No. 1 Roncalli (12-0) plays No. 3 Platteville (8-4) tonight in Watertown in the WIAA State Football Division 4 semifinal with a trip to Madison and the state championship on the line and if the last dozen games have been any indication, the defense will be ready.

The Jets’ defense, the brainchild of defensive coordinator Scott Senglaub, has pitched five shutouts, one short of tying the school record, and held opponents to seven or fewer points in five more meaning it doesn’t take much from the offense to ensure a win.

“It’s a great luxury to have coordinators like Scott,” said Roncalli coach Ray Baranczyk. “We’ve been together for so long I can go off someplace else in practice and know we’re not missing a beat.”

Senglaub prefers using a 4-4 defense, with four linemen, four linebackers, two corners and a safety, with an emphasis on attacking using blitzers.

“I’m a person who likes to blitz, if possible,” Senglaub said. “But if the offenses don’t allow it because we need to be more assignment sure then we don’t blitz.”

More often than not, though, the Jets have been able to blitz due to the level of experience the players have with Senglaub’s system.

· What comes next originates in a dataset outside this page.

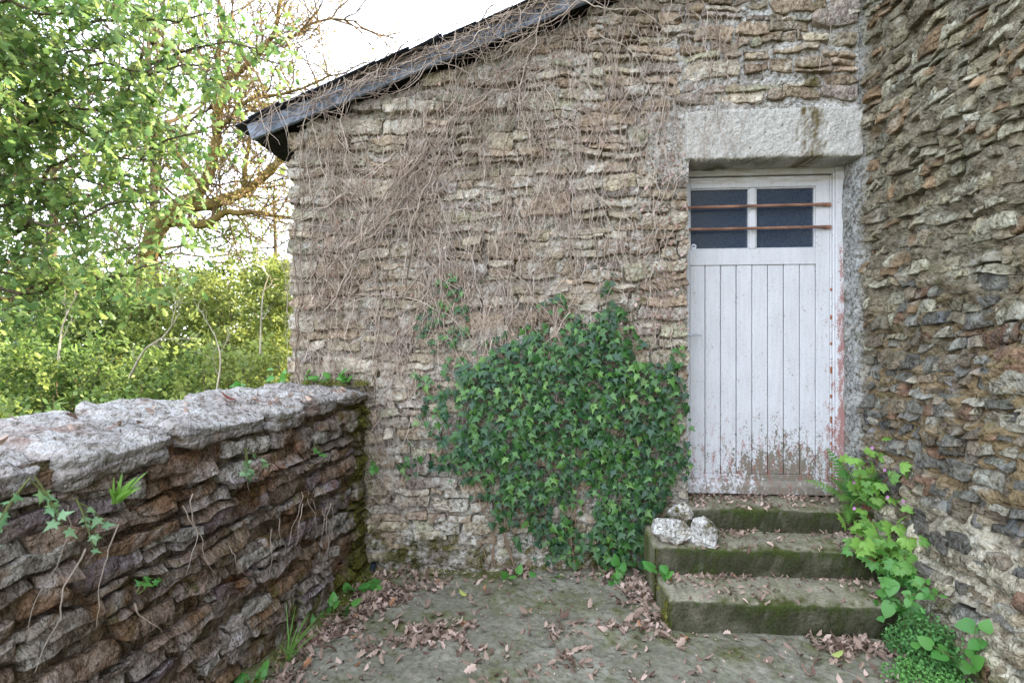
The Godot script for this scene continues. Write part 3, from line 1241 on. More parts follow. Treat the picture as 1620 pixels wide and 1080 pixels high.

“We were very fortunate to have a lot of returners, a lot of experience,” Senglaub added. “We were able to expand off our basic defense to give different adjustments..small little things the kids can pick up much quicker because they’ve been doing this for two, three years now.”

There’s a lot of thought which goes into game planing for Senglaub and his players throughout the week.

“I like to find tendencies,” Senglaub said when asked what he looks for when studying an opponent,” (I look for) when they want to run, when they want to pass. Down and distance, personnel. If possible, we want to take out their favorite player or play on offense. We work really hard to take that out so the team has to do something else.”

When breaking down Platteville, Senglaub sees a lot of similarities between the Hillmen and the Jets opponent last week Freedom.

“I think (Platteville) is very similar to Freedom,” Senglaub said. “They run an I-form and want to blast the ball. They have a very good tailback (senior William Cooley) that they use a lot. He averages 25-30 carries a game. He’s obviously going to be a pinnacle point of us trying to stop their offense. They do throw the ball very well so we’ll have to be conscious to both the run and the pass this week.”

Senglaub will be looking to throw the Hillmen off balance by creating turnovers, something which he says is derived directly from blitzing and getting to the quarterback. The Jets have 35 sacks, according to WisSports.Net, which has helped limit opposing quarterbacks to a 42.1 completion percentage while throwing 14 interceptions compared to five touchdowns.

“That’s the key,” Senglaub says of getting to the quarterback in terms of creating interceptions. “We really try to stress getting to the quarterback, trying to get him in the backfield as much as possible. Try to make him make bad decisions.”

This type of attack-heavy defense could cause Platteville quarterback Logan Butson problems. Butson has thrown for 1,423 yards and 15 touchdowns, but has completed just 48.4 percent of his passes meaning he might not be able to handle the type of pressure coming his way.

If that happens tonight, Senglaub’s defense will have their sights on tying the school shutout record, with the hopes of breaking it Thursday in Madison and bringing a state title back to Manitowoc.